WHAT IS EXPECTED: Return the count of lines that mention "objects", with no other words.

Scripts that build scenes

━━━━

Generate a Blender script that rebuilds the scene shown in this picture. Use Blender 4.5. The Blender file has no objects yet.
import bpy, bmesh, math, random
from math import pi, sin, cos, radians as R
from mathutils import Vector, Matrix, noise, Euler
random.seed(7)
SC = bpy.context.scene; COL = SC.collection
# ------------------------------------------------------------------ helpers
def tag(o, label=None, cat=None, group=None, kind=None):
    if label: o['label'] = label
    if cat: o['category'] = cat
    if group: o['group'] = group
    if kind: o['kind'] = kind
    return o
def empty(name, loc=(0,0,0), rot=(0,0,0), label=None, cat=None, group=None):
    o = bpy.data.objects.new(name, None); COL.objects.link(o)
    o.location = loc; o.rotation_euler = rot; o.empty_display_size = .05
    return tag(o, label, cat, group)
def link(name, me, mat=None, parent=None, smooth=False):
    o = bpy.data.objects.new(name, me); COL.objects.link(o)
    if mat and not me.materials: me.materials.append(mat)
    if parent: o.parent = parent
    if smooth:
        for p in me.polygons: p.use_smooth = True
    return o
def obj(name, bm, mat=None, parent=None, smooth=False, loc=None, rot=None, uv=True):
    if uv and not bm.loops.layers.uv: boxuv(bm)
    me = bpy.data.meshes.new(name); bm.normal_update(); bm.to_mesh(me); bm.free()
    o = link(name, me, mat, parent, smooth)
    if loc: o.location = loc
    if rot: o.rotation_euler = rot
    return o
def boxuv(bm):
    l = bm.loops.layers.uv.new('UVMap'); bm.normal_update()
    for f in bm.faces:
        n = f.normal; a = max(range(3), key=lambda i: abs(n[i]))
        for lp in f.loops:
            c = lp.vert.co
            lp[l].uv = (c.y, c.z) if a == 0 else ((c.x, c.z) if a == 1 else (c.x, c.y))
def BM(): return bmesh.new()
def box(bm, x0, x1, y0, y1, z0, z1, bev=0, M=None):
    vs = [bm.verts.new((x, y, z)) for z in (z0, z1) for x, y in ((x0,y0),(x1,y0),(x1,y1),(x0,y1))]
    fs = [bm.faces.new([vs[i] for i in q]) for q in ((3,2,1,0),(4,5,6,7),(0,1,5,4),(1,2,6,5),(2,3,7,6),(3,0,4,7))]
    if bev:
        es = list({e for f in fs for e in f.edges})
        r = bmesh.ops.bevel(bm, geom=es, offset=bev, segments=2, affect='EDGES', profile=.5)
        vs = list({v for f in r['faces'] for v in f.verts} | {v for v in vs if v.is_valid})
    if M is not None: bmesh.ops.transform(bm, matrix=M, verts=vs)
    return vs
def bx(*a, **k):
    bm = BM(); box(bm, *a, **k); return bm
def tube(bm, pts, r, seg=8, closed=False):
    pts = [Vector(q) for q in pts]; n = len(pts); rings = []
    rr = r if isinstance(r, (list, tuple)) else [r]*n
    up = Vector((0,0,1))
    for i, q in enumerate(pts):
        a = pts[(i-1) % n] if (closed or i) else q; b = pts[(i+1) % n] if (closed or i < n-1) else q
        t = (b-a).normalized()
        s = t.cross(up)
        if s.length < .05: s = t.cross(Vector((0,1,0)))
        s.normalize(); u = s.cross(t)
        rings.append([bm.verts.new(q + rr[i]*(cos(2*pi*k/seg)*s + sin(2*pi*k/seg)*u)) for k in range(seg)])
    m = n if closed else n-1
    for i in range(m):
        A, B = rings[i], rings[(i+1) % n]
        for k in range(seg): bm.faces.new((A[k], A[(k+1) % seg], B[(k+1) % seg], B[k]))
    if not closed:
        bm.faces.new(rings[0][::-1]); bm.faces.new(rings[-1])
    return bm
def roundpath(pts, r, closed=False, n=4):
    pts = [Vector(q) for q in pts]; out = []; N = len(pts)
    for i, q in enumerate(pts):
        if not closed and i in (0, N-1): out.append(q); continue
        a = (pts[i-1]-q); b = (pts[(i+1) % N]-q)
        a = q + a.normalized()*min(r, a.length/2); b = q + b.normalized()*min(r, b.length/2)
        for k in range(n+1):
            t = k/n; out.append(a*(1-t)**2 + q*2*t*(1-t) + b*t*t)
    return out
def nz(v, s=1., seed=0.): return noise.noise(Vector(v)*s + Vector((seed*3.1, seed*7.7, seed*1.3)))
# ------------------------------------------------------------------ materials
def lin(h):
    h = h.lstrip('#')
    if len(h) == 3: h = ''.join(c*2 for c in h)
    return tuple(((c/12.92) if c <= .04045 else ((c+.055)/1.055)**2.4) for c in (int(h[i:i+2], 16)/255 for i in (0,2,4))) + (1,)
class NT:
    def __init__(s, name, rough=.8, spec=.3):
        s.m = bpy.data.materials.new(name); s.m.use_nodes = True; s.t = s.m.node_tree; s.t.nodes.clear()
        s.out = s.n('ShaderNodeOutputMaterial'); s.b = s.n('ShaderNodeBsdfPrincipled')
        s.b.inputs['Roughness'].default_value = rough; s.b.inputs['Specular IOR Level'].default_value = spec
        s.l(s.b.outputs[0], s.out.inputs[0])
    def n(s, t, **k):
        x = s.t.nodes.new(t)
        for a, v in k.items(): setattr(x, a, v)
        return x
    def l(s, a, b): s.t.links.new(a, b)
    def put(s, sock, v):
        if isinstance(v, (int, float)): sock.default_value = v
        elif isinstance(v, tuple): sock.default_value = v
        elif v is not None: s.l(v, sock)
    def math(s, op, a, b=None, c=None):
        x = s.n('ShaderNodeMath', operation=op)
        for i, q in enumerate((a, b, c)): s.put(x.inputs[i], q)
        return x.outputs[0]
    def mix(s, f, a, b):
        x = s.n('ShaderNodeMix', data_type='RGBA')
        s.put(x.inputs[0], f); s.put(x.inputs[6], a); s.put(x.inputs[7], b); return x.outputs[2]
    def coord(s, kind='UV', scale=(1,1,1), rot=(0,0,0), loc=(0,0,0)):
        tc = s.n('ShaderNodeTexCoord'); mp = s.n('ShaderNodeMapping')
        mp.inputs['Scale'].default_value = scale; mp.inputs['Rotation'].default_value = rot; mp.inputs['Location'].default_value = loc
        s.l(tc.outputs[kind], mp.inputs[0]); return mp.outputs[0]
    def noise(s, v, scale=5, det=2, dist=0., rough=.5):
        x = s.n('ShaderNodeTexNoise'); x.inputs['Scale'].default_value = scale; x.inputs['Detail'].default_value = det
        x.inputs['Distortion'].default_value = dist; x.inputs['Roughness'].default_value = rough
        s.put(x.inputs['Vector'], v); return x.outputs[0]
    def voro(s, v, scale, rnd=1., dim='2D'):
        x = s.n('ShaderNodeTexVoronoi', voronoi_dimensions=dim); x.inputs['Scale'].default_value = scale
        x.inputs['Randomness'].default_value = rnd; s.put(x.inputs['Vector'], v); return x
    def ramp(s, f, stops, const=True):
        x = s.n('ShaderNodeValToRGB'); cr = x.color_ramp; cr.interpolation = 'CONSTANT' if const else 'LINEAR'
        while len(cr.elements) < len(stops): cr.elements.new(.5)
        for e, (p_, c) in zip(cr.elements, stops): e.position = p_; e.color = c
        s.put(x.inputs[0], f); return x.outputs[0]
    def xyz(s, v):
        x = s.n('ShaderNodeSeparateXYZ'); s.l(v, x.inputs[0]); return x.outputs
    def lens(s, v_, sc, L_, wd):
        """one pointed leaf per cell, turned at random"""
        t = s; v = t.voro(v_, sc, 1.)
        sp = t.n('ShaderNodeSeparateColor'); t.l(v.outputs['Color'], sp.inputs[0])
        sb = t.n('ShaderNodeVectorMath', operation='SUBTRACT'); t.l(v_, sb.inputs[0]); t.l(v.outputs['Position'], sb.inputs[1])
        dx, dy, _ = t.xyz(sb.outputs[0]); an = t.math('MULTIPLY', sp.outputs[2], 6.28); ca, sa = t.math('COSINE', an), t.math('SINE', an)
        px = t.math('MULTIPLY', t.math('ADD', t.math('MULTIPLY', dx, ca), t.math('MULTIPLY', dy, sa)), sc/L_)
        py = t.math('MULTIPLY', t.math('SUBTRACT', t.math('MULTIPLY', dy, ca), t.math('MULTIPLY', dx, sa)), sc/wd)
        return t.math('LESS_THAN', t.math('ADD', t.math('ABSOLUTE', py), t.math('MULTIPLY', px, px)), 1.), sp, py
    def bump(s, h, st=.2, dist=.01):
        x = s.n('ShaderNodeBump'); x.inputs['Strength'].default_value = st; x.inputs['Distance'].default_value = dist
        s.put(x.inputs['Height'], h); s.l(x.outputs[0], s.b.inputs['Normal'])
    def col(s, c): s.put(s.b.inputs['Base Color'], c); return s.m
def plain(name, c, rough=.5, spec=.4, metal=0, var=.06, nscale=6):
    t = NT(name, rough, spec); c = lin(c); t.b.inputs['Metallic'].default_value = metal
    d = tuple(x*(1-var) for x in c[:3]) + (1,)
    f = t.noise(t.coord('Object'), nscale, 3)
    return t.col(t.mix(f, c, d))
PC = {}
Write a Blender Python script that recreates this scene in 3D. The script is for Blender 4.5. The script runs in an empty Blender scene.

━━━━

RESPONSE TO THIS TASK: 3